Non è chiaro se, stando al predetto precedente, la tutela indennitaria “debole” debba applicarsi anche all'ipotesi di contestazione del tutto generica, e quindi, equivalente alla contestazione mancata; ove si optasse per la soluzione positiva, potrebbe venire in rilievo un'ulteriore disarmonia rispetto alla citata Cass. n. 25745 del 2016.

Un'ultima annotazione sul profilo degli oneri di deduzione e prova.

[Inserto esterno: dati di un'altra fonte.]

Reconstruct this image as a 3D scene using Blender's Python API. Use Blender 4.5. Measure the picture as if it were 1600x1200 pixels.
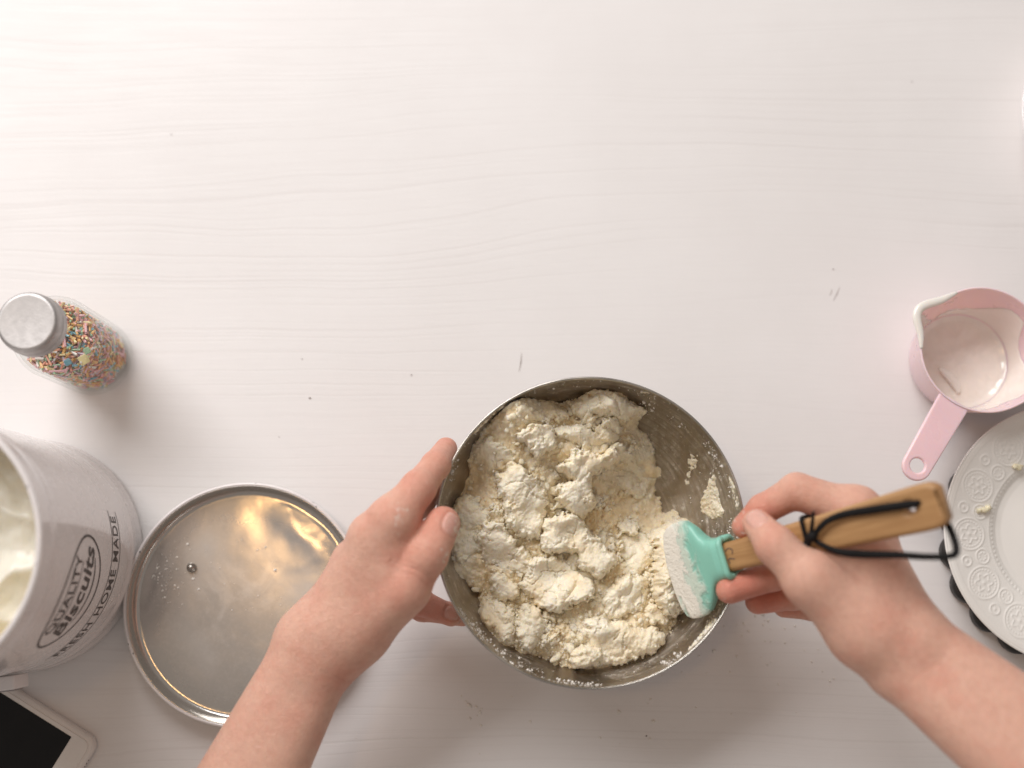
import bpy, math, random
import numpy as np
from mathutils import Vector, Matrix

for o in list(bpy.data.objects):
    bpy.data.objects.remove(o, do_unlink=True)
SC = bpy.context.scene
COL = SC.collection
R = math.radians
rng = np.random.default_rng(7)
random.seed(7)

# ------------------------------------------------------------------ camera
H = 0.85                      # lens height above the table
F = 1850.0                    # focal length in photo pixels
TH = math.atan(300 / F)       # the camera leans this far off plumb
cd = bpy.data.cameras.new('camera')
cam = bpy.data.objects.new('camera', cd)
COL.objects.link(cam)
SC.camera = cam
cam.location = (0, 0, H)
cam.rotation_euler = (TH, 0, 0)
cd.sensor_width = 36
cd.lens = 36 * F / 1600
cd.clip_start = 0.01
cd.clip_end = 50
cd.dof.use_dof = True
cd.dof.focus_distance = 0.79
cd.dof.aperture_fstop = 2.2

# ------------------------------------------------------------------ room light, window, lamp
world = bpy.data.worlds.new('World')
SC.world = world
world.use_nodes = True
bg = world.node_tree.nodes['Background']
bg.inputs[0].default_value = (0.96, 0.87, 0.80, 1)
bg.inputs[1].default_value = 0.32


def area(name, loc, target, sx, sy, power, color):
    l = bpy.data.lights.new(name, 'AREA')
    l.shape = 'RECTANGLE'
    l.size, l.size_y = sx, sy
    l.energy = power
    l.color = color
    o = bpy.data.objects.new(name, l)
    COL.objects.link(o)
    o.location = loc
    o.rotation_euler = (Vector(target) - Vector(loc)).to_track_quat('-Z', 'Y').to_euler()
    return o


area('window_light', (-0.92, 1.50, 1.52), (0.10, -0.35, 0), 1.7, 1.2, 53, (1.0, 0.985, 0.985))
area('pendant_light', (-0.43, 0.13, 1.95), (-0.1, 0.0, 0), 0.15, 0.15, 1.5, (1.0, 0.58, 0.24))

SC.view_settings.view_transform = 'Standard'
SC.view_settings.look = 'None'
SC.view_settings.exposure = 0.0
SC.view_settings.gamma = 1.0


# ------------------------------------------------------------------ helpers
def P(px, py, z=0.0):
    """point of the place at height z seen at photo pixel (px, py)"""
    u, v = (px - 800) / F, -(py - 600) / F
    d = (u, v * math.cos(TH) + math.sin(TH), v * math.sin(TH) - math.cos(TH))
    t = (z - H) / d[2]
    return Vector((d[0] * t, d[1] * t, z))


def PA(a, z):
    a = np.asarray(a, float)
    z = np.broadcast_to(np.asarray(z, float), a.shape[:-1])
    u, v = (a[..., 0] - 800) / F, -(a[..., 1] - 600) / F
    dy = v * math.cos(TH) + math.sin(TH)
    dz = v * math.sin(TH) - math.cos(TH)
    t = (z - H) / dz
    return np.stack([u * t, dy * t, z + 0 * t], -1)


def mesh_np(name, V, Fq=None, Ft=None, mat=None, parent=None, smooth=True, attrs=None, mats=None, fmat=None):
    me = bpy.data.meshes.new(name)
    V = np.asarray(V, np.float32)
    me.vertices.add(len(V))
    me.vertices.foreach_set('co', V.ravel())
    parts, starts, n = [], [], 0
    for f, k in ((Fq, 4), (Ft, 3)):
        if f is None or len(f) == 0:
            continue
        f = np.asarray(f, np.int32)
        parts.append(f.ravel())
        starts.append(n + np.arange(len(f)) * k)
        n += len(f) * k
    loops = np.concatenate(parts)
    starts = np.concatenate(starts).astype(np.int32)
    me.loops.add(len(loops))
    me.loops.foreach_set('vertex_index', loops)
    me.polygons.add(len(starts))
    me.polygons.foreach_set('loop_start', starts)
    me.update(calc_edges=True)
    me.validate()
    me.polygons.foreach_set('use_smooth', [smooth] * len(me.polygons))
    for k, a in (attrs or {}).items():
        at = me.attributes.new(k, 'FLOAT', 'POINT')
        at.data.foreach_set('value', np.asarray(a, np.float32))
    for m in (mats or ([mat] if mat else [])):
        me.materials.append(m)
    if fmat is not None:
        me.polygons.foreach_set('material_index', np.asarray(fmat, np.int32))
    me.update()
    o = bpy.data.objects.new(name, me)
    COL.objects.link(o)
    if parent:
        o.parent = parent
    return o


def tag(o, label=None, cat=None, group=None, kind=None):
    if label: o['label'] = label
    if cat: o['category'] = cat
    if group: o['group'] = group
    if kind: o['kind'] = kind
    return o


def empty(name, loc, label, cat, group=None):
    o = bpy.data.objects.new(name, None)
    o.empty_display_size = 0.02
    COL.objects.link(o)
    o.location = loc
    return tag(o, label, cat, group)


def lathe(name, prof, mat, parent=None, n=128, loc=(0, 0, 0), wob=None, smooth=True):
    prof = np.asarray(prof, float)
    a = np.linspace(0, 2 * np.pi, n, endpoint=False)
    r, z = prof[:, 0][:, None], prof[:, 1][:, None]
    if wob is not None:
        r = r + wob(a[None, :], r, z)
    X, Y = r * np.cos(a), r * np.sin(a)
    V = np.stack([X + loc[0], Y + loc[1], np.broadcast_to(z, X.shape) + loc[2]], -1).reshape(-1, 3)
    m = len(prof)
    i, j = np.meshgrid(np.arange(m - 1), np.arange(n), indexing='ij')
    j2 = (j + 1) % n
    q = np.stack([i * n + j, i * n + j2, (i + 1) * n + j2, (i + 1) * n + j], -1).reshape(-1, 4)
    return mesh_np(name, V, q, mat=mat, parent=parent, smooth=smooth)


def tube(name, pts, rad, mat, parent=None, n=8, flat=1.0, samples=None, up=(0, 0, 1)):
    pts = np.asarray(pts, float)
    if samples:
        pts = catmull(pts, samples)
    rad = np.broadcast_to(np.asarray(rad, float), (len(pts),)) if np.ndim(rad) == 0 else \
        np.interp(np.linspace(0, 1, len(pts)), np.linspace(0, 1, len(rad)), rad)
    T = np.gradient(pts, axis=0)
    T /= np.linalg.norm(T, axis=1)[:, None] + 1e-12
    S = np.cross(T, np.asarray(up, float))
    S /= np.linalg.norm(S, axis=1)[:, None] + 1e-9
    N = np.cross(S, T)
    a = np.linspace(0, 2 * np.pi, n, endpoint=False)
    V = (pts[:, None] + rad[:, None, None] * (np.cos(a)[None, :, None] * S[:, None] + flat * np.sin(a)[None, :, None] * N[:, None])).reshape(-1, 3)
    m = len(pts)
    i, j = np.meshgrid(np.arange(m - 1), np.arange(n), indexing='ij')
    j2 = (j + 1) % n
    q = np.stack([i * n + j, i * n + j2, (i + 1) * n + j2, (i + 1) * n + j], -1).reshape(-1, 4)
    V = np.concatenate([V, pts[:1], pts[-1:]])
    jj = np.arange(n)
    t = np.concatenate([np.stack([np.full(n, m * n), (jj + 1) % n, jj], -1),
                        np.stack([np.full(n, m * n + 1), (m - 1) * n + jj, (m - 1) * n + (jj + 1) % n], -1)])
    return mesh_np(name, V, q, t, mat=mat, parent=parent)


def catmull(p, n, closed=False):
    p = np.asarray(p, float)
    m = len(p)
    if closed:
        t = np.linspace(0, m, n, endpoint=False)
        i = np.floor(t).astype(int)
        idx = lambda k: p[(i + k) % m]
    else:
        t = np.linspace(0, m - 1, n)
        i = np.minimum(np.floor(t).astype(int), m - 2)
        idx = lambda k: p[np.clip(i + k, 0, m - 1)]
    f = (t - i)[:, None]
    a, b, c, d = idx(-1), idx(0), idx(1), idx(2)
    return .5 * (2 * b + (c - a) * f + (2 * a - 5 * b + 4 * c - d) * f * f + (3 * b - a - 3 * c + d) * f ** 3)


def flat_shape(name, loops, thick, bevel, mat, parent=None, M=None, res=2):
    """a flat plate cut to outlines (first outer, others holes), with rounded edges"""
    cu = bpy.data.curves.new(name, 'CURVE')
    cu.dimensions = '2D'
    cu.fill_mode = 'BOTH'
    cu.extrude = max(thick / 2 - bevel, 1e-5)
    cu.bevel_depth = bevel
    cu.bevel_resolution = res
    cu.offset = -bevel
    for lp in loops:
        sp = cu.splines.new('POLY')
        sp.points.add(len(lp) - 1)
        for k, q in enumerate(lp):
            sp.points[k].co = (q[0], q[1], 0, 1)
        sp.use_cyclic_u = True
    tmp = bpy.data.objects.new(name, cu)
    COL.objects.link(tmp)
    bpy.context.view_layer.update()
    me = bpy.data.meshes.new_from_object(tmp.evaluated_get(bpy.context.evaluated_depsgraph_get()))
    bpy.data.objects.remove(tmp, do_unlink=True)
    bpy.data.curves.remove(cu)
    if M is not None:
        me.transform(M)
    me.materials.clear()
    me.materials.append(mat)
    me.name = name
    o = bpy.data.objects.new(name, me)
    COL.objects.link(o)
    o.parent = parent
    return o


def rrect(x0, y0, x1, y1, r, n=8):
    out = []
    for cx, cy, a0 in ((x1 - r, y1 - r, 0), (x0 + r, y1 - r, 90), (x0 + r, y0 + r, 180), (x1 - r, y0 + r, 270)):
        for k in range(n + 1):
            a = R(a0 + 90 * k / n)
            out.append((cx + r * math.cos(a), cy + r * math.sin(a)))
    return out


# --- noise
def _h(ix, iy, iz, s):
    n = (ix * 374761393 + iy * 668265263 + iz * 1274126177 + s * 974634541) & 0xffffffff
    n = ((n ^ (n >> 13)) * 1274126177) & 0xffffffff
    n = ((n ^ (n >> 16)) * 2246822519) & 0xffffffff
    return (n ^ (n >> 15)) / 4294967295.0


def vnoise(x, y, z=None, s=0):
    z = np.zeros_like(x) if z is None else z
    i = [np.floor(c).astype(np.int64) for c in (x, y, z)]
    f = [c - k for c, k in zip((x, y, z), i)]
    f = [k * k * k * (k * (k * 6 - 15) + 10) for k in f]
    o = 0
    for a in (0, 1):
        for b in (0, 1):
            for c in (0, 1):
                w = (f[0] if a else 1 - f[0]) * (f[1] if b else 1 - f[1]) * (f[2] if c else 1 - f[2])
                o = o + w * _h(i[0] + a, i[1] + b, i[2] + c, s)
    return o * 2 - 1


def fbm(x, y, z=None, o=4, s=0, g=.5):
    t, a = 0, 1.
    for k in range(o):
        f = 2.03 ** k
        t = t + a * vnoise(x * f + 17.3 * k, y * f - 9.1 * k, None if z is None else z * f, s + k)
        a *= g
    return t


def worley(x, y, s=0):
    ix, iy = np.floor(x).astype(np.int64), np.floor(y).astype(np.int64)
    f1 = np.full(x.shape, 9.)
    f2 = np.full(x.shape, 9.)
    idv = np.zeros(x.shape)
    for a in (-1, 0, 1):
        for b in (-1, 0, 1):
            cx = ix + a + _h(ix + a, iy + b, 0 * ix, s)
            cy = iy + b + _h(ix + a, iy + b, 0 * ix + 5, s)
            d = np.hypot(x - cx, y - cy)
            m = d < f1
            f2 = np.where(m, f1, np.minimum(f2, d))
            idv = np.where(m, _h(ix + a, iy + b, 0 * ix + 9, s), idv)
            f1 = np.where(m, d, f1)
    return f1, f2, idv


def poly_sd(x, y, poly):
    """distance to an outline, positive inside"""
    d = np.full(x.shape, 1e9)
    ins = np.zeros(x.shape, bool)
    n = len(poly)
    for k in range(n):
        ax, ay = poly[k]
        bx, by = poly[(k + 1) % n]
        ex, ey = bx - ax, by - ay
        t = np.clip(((x - ax) * ex + (y - ay) * ey) / (ex * ex + ey * ey + 1e-15), 0, 1)
        d = np.minimum(d, np.hypot(x - ax - t * ex, y - ay - t * ey))
        c = ((ay > y) != (by > y))
        ins ^= c & (x < ex * (y - ay) / (ey if abs(ey) > 1e-12 else 1e-12) + ax)
    return np.where(ins, d, -d)


def grid_mesh(name, X, Y, Z, keep, mat, parent=None, attrs=None):
    ids = -np.ones(X.shape, np.int64)
    q = keep[:-1, :-1] & keep[1:, :-1] & keep[1:, 1:] & keep[:-1, 1:]
    used = np.zeros(X.shape, bool)
    for a, b in ((0, 0), (1, 0), (1, 1), (0, 1)):
        used[a:X.shape[0] - 1 + a, b:X.shape[1] - 1 + b] |= q
    ids[used] = np.arange(used.sum())
    V = np.stack([X[used], Y[used], Z[used]], -1)
    Fq = np.stack([ids[:-1, :-1][q], ids[1:, :-1][q], ids[1:, 1:][q], ids[:-1, 1:][q]], -1)
    return mesh_np(name, V, Fq, mat=mat, parent=parent, attrs={k: a[used] for k, a in (attrs or {}).items()})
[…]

Al riguardo è plausibile ritenere che il lavoratore debba solo dedurre la genericità della contestazione senza ulteriori specificazioni, non essendo necessario che egli precisi di non esser stato in condizione di esercitare il proprio diritto di difesa; l'avvenuta, adeguata esplicazione della prerogativa difensiva dovrebbe essere quindi oggetto di allegazione (non integrante eccezione in senso proprio) ad opera del datore, con valutazione rimessa al giudice di merito.

Per riferimenti sul tema, sia consentito il rinvio a L. Di Paola, I vizi formali e procedurali, ne “Vicende ed estinzione del rapporto di lavoro”, III, Lavoro, Pratica Professionale, diretto da P. Curzio, L. Di Paola e R. Romei, Milano, Giuffrè, 2018, 335 ss.